The TRAC report assesses the top 75 Public Limited Companies on the Colombo Stock Exchange (as per market capitalization on 1st June 2021) on the level of transparency in the disclosure of information.  The assessment which is being conducted for the second consecutive year scores and ranks companies on three different thematic areas crucial to fighting and preventing corruption: reporting on anti-corruption programmes, transparency in company holdings and the disclosure of key financial information in domestic operations. 

The research found that companies on average are Moderately Transparent in corporate reporting, with a score of 6.93 out of 10, where 0 is the Least Transparent and 10 is Fully Transparent. The average score of 6.93 is slightly higher than the score obtained in the previous assessment (6.73) conducted in 2020. The 2020 TRAC report assessed 50 companies. 

John Keells Holdings, Commercial Bank of Ceylon and Dialog Axiata are the companies which recorded the highest overall scores in the assessment. John Keells Holdings PLC ranked 1st for the second consecutive year, being the only company to obtain the full overall score for transparency in disclosure practices. 

Companies were scored and ranked based on publicly available information pertaining to the company. Information was sourced from the latest Annual Reports (2020 or 2020/21) published by companies, company websites, and other publicly available company documents.  Each company’s individual scoresheet may be viewed at https://www.tisrilanka.org/trac2021/ .  

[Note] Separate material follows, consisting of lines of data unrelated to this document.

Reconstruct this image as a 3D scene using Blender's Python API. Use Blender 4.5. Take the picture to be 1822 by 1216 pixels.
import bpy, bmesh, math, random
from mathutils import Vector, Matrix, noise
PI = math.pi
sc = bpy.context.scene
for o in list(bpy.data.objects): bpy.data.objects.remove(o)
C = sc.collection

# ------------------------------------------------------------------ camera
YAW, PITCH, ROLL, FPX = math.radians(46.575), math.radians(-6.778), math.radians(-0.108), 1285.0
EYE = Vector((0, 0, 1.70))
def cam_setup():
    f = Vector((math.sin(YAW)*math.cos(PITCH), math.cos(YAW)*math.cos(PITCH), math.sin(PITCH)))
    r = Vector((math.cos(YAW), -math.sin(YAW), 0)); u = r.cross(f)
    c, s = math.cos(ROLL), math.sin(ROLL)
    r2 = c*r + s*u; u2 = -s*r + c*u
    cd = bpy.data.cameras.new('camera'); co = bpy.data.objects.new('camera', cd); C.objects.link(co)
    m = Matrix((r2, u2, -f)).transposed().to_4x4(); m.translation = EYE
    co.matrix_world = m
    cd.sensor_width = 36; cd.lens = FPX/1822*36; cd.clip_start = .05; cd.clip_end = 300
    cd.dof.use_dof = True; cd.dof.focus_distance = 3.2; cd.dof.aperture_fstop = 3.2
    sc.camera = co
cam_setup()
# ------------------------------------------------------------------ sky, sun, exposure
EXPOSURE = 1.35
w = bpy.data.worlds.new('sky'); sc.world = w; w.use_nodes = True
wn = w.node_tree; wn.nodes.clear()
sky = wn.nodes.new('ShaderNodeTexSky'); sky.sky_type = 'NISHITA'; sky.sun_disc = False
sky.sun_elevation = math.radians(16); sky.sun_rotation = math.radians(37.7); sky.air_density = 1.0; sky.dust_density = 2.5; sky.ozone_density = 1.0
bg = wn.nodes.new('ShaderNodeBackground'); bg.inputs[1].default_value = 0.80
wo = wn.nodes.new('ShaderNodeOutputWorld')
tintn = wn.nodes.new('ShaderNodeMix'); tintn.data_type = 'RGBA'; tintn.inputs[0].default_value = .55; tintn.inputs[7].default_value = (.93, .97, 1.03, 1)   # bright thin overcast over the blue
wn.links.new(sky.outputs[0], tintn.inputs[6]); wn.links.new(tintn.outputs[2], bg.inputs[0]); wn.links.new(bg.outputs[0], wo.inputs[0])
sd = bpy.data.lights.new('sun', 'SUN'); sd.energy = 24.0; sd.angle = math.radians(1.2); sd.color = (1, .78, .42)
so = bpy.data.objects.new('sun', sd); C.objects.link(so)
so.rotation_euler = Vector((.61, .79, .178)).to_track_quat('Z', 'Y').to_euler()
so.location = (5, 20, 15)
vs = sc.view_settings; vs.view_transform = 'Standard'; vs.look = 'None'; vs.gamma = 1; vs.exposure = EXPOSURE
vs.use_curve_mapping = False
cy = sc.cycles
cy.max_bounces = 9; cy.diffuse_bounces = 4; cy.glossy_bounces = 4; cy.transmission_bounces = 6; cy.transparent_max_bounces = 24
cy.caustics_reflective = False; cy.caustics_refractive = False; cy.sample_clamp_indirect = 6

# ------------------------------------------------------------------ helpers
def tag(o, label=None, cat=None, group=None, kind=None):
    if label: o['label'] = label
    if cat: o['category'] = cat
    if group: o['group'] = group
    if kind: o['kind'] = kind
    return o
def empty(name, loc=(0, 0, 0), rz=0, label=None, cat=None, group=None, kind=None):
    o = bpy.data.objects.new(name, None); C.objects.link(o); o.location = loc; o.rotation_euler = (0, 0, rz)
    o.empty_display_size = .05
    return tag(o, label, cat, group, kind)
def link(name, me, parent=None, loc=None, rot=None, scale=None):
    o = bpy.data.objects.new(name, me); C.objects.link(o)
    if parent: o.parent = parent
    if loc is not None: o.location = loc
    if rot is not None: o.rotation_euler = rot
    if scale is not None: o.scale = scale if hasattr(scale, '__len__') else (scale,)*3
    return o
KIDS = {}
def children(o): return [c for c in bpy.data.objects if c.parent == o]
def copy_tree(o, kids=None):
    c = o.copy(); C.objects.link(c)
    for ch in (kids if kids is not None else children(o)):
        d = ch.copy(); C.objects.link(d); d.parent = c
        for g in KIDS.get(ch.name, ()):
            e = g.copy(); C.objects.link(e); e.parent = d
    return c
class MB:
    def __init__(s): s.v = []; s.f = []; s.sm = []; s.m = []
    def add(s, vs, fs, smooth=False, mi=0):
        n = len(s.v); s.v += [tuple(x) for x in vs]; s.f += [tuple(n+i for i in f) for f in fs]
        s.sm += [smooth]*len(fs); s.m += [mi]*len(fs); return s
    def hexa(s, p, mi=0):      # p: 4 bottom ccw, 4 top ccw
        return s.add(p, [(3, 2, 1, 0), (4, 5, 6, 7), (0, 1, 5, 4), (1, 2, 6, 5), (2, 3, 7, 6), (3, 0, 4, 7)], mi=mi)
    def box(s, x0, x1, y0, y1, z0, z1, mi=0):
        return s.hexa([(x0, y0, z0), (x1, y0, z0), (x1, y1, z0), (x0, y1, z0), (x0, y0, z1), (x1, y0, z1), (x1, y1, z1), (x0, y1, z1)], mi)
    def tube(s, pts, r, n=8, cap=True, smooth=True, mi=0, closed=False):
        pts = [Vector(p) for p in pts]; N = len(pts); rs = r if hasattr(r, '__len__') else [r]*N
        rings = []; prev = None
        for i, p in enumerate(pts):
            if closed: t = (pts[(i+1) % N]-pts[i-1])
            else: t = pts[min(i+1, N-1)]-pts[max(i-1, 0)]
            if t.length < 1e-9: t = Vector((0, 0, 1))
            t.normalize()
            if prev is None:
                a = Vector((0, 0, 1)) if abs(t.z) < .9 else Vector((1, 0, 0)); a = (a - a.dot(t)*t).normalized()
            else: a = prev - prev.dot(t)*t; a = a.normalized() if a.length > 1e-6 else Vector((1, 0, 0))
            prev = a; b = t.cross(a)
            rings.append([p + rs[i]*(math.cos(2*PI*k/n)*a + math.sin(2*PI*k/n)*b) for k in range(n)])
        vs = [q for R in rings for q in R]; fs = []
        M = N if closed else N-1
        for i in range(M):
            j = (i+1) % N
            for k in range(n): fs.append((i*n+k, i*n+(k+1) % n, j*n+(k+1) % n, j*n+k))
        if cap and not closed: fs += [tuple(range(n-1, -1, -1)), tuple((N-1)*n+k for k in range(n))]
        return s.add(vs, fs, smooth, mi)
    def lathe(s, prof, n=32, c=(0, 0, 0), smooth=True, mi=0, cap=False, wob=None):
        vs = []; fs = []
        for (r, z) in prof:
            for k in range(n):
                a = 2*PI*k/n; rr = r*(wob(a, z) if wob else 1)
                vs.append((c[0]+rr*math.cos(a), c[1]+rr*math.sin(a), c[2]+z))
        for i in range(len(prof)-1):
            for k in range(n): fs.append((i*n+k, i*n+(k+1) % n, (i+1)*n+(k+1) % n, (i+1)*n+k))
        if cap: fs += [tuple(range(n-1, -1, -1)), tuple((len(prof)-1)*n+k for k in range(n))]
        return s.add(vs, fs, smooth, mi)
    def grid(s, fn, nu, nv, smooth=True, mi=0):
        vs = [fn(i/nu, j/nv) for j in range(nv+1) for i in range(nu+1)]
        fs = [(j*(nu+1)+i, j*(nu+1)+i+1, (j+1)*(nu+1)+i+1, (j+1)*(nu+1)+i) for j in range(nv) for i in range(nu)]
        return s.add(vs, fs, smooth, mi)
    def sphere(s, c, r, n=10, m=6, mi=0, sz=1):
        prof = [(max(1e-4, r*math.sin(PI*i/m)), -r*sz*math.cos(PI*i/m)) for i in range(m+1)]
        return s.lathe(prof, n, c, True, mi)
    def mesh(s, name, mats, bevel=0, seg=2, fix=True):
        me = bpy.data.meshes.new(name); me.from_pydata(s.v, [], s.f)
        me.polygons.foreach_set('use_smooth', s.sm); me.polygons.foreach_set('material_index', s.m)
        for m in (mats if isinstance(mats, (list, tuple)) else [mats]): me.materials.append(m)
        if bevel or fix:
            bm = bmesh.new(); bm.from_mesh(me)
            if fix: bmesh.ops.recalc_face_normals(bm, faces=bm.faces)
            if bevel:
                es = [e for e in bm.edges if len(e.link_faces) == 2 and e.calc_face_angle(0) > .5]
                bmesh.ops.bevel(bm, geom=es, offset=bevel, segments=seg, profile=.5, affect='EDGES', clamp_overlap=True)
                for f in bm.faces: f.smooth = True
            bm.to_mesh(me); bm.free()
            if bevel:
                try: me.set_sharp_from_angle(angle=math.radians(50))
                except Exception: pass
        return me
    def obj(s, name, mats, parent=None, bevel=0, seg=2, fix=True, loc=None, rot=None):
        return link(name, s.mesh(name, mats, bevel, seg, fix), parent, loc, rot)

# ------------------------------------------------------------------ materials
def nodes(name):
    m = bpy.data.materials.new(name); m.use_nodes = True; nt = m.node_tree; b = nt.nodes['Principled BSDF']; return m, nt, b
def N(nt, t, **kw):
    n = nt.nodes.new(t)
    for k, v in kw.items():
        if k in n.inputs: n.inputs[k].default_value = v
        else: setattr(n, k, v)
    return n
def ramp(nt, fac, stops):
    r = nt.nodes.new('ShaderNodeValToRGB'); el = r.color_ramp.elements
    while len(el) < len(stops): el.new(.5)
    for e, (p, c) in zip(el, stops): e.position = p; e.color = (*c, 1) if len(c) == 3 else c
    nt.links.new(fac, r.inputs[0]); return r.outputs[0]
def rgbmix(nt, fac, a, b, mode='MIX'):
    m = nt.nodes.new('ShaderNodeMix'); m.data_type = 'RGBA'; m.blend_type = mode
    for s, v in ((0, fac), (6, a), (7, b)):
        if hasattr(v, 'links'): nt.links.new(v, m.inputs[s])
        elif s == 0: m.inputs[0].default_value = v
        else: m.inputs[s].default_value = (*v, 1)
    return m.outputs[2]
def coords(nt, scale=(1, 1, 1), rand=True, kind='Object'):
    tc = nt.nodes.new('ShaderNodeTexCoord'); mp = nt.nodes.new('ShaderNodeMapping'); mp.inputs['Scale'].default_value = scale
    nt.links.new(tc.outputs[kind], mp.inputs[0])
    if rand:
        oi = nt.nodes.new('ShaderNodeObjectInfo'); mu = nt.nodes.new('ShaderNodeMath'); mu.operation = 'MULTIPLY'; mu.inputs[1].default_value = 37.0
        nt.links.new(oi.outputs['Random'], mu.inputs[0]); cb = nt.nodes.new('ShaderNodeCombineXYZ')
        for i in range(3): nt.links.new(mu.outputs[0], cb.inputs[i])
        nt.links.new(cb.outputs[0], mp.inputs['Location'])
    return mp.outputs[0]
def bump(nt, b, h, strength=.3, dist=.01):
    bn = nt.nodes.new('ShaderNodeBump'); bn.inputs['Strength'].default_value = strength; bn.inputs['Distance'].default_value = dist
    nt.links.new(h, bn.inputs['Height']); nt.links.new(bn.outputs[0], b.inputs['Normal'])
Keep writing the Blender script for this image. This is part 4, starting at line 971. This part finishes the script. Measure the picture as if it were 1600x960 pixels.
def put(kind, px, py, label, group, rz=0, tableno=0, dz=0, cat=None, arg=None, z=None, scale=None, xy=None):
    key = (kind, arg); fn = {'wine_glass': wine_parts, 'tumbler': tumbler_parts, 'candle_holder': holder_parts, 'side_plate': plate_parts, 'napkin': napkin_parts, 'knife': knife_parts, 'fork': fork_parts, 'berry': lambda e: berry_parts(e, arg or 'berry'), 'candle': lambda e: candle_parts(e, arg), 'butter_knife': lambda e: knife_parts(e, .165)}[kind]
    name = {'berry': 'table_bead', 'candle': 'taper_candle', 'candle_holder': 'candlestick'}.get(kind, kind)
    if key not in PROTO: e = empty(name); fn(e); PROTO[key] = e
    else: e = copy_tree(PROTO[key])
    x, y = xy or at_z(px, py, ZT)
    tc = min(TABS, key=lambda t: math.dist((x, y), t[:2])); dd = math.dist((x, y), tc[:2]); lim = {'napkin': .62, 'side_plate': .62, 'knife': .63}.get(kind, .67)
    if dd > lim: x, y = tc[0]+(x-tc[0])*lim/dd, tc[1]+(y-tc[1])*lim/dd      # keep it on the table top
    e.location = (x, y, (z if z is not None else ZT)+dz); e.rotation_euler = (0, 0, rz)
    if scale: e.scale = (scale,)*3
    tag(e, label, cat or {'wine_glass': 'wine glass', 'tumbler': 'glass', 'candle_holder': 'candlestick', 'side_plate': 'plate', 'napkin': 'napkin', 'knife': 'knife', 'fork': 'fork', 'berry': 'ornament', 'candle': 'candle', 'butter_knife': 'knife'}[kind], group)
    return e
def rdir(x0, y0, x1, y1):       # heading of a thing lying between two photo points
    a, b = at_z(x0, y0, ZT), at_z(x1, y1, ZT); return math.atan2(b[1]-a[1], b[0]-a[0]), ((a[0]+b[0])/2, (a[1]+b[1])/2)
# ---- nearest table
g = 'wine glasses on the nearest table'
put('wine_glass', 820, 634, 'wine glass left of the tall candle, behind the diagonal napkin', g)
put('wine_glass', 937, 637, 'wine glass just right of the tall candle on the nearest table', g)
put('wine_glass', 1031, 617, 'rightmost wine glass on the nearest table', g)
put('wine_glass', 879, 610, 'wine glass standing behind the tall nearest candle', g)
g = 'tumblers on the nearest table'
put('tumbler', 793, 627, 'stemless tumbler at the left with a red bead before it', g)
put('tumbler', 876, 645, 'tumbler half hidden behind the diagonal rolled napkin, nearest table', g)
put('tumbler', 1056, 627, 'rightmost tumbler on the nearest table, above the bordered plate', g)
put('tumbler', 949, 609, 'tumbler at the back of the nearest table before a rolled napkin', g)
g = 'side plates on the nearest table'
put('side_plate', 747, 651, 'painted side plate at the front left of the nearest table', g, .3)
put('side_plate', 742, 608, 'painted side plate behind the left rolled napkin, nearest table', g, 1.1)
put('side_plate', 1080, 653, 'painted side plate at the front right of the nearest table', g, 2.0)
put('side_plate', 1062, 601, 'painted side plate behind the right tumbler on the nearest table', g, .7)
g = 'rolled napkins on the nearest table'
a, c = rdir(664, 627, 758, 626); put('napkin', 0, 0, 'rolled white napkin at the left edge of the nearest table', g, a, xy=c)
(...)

It is important to note that the TRAC report does not assess the implementation of companies’ anti-corruption policies or programmes. Therefore, a low score does not necessarily mean that a company does not have strong anti-corruption programmes nor does it indicate any wrongdoing on the part of the company. Likewise, while a high score may illustrate strong disclosure systems, it may not necessarily reflect operational and implementation success. 

The private sector in Sri Lanka is usually seen as an enabler of corruption. This notion is further exacerbated by the fact that there is no mandatory requirement for the private sector to publish information on their community contributions, corruption mitigation strategies or their organizational structures. Committing to be fully transparent in the disclosure of key information is an important step that demonstrates a company’s level of accountability and social responsibility, which is why the TRAC assessment aims to ascertain, recognize, guide and encourage transparency in corporate reporting. 

Executive Director of TISL, Nadishani Perera commenting on the report noted that “The report provides detailed recommendations for companies on how to improve their disclosure practices which would lead to better scores as well. The report also highlights the importance of regulatory change with recommendations to the government on amending the relevant laws and regulations. While congratulating the top ranked corporates as well as the most improved companies, we hope that all those assessed will use this as a catalyst for continued improvement, turning disclosure practices into operational norms.”